Presented by: Dr. Aaron Kraft, University of British Columbia

Abstract: Our first year physics lab at the University of British Columbia includes a session where students are asked to compare the periods of a pendulum at 10 and 20 degrees. As instructors, we expect that many students learned the period equation in high-school and come into the lab thinking that the periods should be the same. However, this lab enables the collection of precise, high-quality data that ideally uncovers a small difference in the periods because of the breakdown of the small angle approximation. This kind of activity, which we term a model fail lab, should trigger scientific inquiry as students grapple with results that contradict their expectations.

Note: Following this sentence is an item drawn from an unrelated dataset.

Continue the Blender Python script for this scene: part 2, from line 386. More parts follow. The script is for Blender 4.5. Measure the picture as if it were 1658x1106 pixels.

In this talk, I will present results that explore how students actually experience the lab. I will show that our ideal student experience is not what happens in reality. Instead, only half of our students obtain high-quality results, many struggle with interpreting statistics, and far fewer than expected experience a model fail. These results have broad implications for balancing support and agency in inquiry labs.  

Bio: Aaron Kraft is about to finish his PhD in Physics from The University of British Columbia. His thesis focuses on how students engage with open-ended inquiry labs in the first year Physics curriculum. Before starting his PhD he worked as a high-school math teacher in his hometown of Baltimore, Maryland. He has a B.A. in Physics from Clark University.